How to Choose Sensible Input Values
If you are unsure what assumptions to use, start with conservative engineering values. Air density of 1.225 kg/m³ is reasonable at sea level. For a small Darrieus style rotor, Cp around 0.25 to 0.35 may be a fair screening range. For Savonius, Cp around 0.12 to 0.18 is more typical. Combined drivetrain and generator efficiency may fall around 75 to 90 percent depending on bearing losses, transmission choice, and generator loading. Availability can be estimated around 85 to 95 percent for a maintained system, but local conditions and prototype maturity can push that lower.
For serious design work, do not rely on assumptions alone. Use measured wind data at the intended installation height whenever possible. Publicly available wind maps can help in the early stages, but on-site anemometer data or validated mesoscale modeling will produce better results. Authoritative technical resources from government and academic sources are particularly valuable for this. You can review wind energy basics from the U.S. Department of Energy Wind Energy Technologies Office, technical research publications from the National Renewable Energy Laboratory, and educational wind resource materials from the U.S. WINDExchange program.
Interpreting Calculator Results the Right Way
A calculator should help you compare options, not create false precision. If your result shows a few hundred watts of electrical output at a given wind speed, that is a point estimate at that speed, not a guarantee of constant production. Actual annual output depends on how frequently those wind speeds occur, how smooth or turbulent the site flow is, and how the turbine behaves during start-up, gusts, and low-wind conditions.

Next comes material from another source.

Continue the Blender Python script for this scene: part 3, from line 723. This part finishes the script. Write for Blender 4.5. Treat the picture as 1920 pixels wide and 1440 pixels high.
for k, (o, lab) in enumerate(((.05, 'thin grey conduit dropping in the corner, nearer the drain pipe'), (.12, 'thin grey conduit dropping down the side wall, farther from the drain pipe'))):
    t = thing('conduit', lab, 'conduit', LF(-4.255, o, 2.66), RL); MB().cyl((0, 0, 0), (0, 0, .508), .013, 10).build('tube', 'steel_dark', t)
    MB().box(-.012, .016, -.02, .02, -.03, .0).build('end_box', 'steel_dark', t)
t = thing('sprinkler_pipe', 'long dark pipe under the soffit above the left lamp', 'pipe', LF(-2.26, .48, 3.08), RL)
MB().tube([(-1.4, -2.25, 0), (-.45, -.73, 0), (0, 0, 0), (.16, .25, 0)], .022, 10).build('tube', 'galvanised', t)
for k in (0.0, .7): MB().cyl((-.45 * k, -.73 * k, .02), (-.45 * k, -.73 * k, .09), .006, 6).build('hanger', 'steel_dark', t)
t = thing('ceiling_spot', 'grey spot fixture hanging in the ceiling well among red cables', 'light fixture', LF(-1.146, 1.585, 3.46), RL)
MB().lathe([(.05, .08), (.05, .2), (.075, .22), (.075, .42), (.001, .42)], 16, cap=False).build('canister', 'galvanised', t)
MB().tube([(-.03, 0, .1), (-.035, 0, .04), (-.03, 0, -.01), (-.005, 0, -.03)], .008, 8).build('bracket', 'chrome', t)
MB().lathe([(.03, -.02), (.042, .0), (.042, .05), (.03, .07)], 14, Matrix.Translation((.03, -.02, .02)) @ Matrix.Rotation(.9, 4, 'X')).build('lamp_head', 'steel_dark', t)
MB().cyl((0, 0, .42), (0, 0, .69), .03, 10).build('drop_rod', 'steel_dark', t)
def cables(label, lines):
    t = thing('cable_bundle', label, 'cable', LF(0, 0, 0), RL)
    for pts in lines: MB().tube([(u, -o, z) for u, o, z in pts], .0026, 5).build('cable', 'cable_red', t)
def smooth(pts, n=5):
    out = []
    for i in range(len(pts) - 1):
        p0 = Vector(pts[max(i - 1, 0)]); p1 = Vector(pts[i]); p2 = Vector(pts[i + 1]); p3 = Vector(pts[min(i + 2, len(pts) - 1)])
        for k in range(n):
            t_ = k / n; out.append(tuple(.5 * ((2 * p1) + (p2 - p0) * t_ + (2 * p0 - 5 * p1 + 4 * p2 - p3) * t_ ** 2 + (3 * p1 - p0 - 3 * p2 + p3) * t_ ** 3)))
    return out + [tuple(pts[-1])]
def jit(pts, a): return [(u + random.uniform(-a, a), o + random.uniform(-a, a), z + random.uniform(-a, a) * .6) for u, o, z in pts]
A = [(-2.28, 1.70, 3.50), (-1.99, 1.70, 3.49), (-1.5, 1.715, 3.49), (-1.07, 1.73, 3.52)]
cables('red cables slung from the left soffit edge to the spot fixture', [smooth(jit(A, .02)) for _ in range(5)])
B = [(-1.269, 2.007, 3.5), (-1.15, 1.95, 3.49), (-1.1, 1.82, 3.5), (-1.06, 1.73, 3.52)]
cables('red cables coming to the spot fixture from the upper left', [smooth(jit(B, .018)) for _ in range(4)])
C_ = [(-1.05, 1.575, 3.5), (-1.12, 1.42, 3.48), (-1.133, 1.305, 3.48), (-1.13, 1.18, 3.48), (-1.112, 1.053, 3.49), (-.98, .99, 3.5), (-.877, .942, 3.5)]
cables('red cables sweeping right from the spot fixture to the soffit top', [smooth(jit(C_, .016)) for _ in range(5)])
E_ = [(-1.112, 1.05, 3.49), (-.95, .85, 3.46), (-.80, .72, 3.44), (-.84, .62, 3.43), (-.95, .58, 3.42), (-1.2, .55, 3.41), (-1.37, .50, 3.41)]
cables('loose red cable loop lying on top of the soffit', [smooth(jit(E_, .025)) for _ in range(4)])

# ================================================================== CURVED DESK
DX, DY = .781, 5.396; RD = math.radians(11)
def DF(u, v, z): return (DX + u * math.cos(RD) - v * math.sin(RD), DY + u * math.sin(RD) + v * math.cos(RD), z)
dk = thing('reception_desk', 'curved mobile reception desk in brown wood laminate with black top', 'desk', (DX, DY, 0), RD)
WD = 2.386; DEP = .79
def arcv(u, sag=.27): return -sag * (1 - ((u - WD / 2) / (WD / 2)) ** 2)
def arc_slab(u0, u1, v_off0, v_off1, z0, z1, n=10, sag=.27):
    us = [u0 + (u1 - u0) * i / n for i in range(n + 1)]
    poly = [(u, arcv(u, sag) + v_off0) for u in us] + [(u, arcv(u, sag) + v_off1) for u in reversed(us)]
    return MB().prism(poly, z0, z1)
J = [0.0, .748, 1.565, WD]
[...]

Use the calculator in three steps. First, enter realistic dimensions and wind conditions. Second, run the estimate with conservative, standard, and optimistic assumptions to establish a range. Third, compare the resulting annual energy with your actual demand, whether that is lighting, sensors, battery charging, ventilation, or grid-tied offset. If the annual energy remains too low even under favorable assumptions, the project likely needs either a larger rotor, a taller installation, or a better wind site.
Final Takeaway
Vertical axis wind turbine calculations are not difficult, but they do require disciplined inputs and realistic interpretation. Start with swept area, air density, and wind speed. Apply a defensible power coefficient and system efficiency. Estimate RPM and torque to ensure generator compatibility. Then convert average output into annual energy using operating hours and availability. When these steps are done carefully, you get a practical picture of whether a VAWT concept is technically plausible and economically sensible. The calculator above gives you a robust first-pass engineering estimate and a visual power curve, making it easier to compare designs before committing to fabrication or purchase.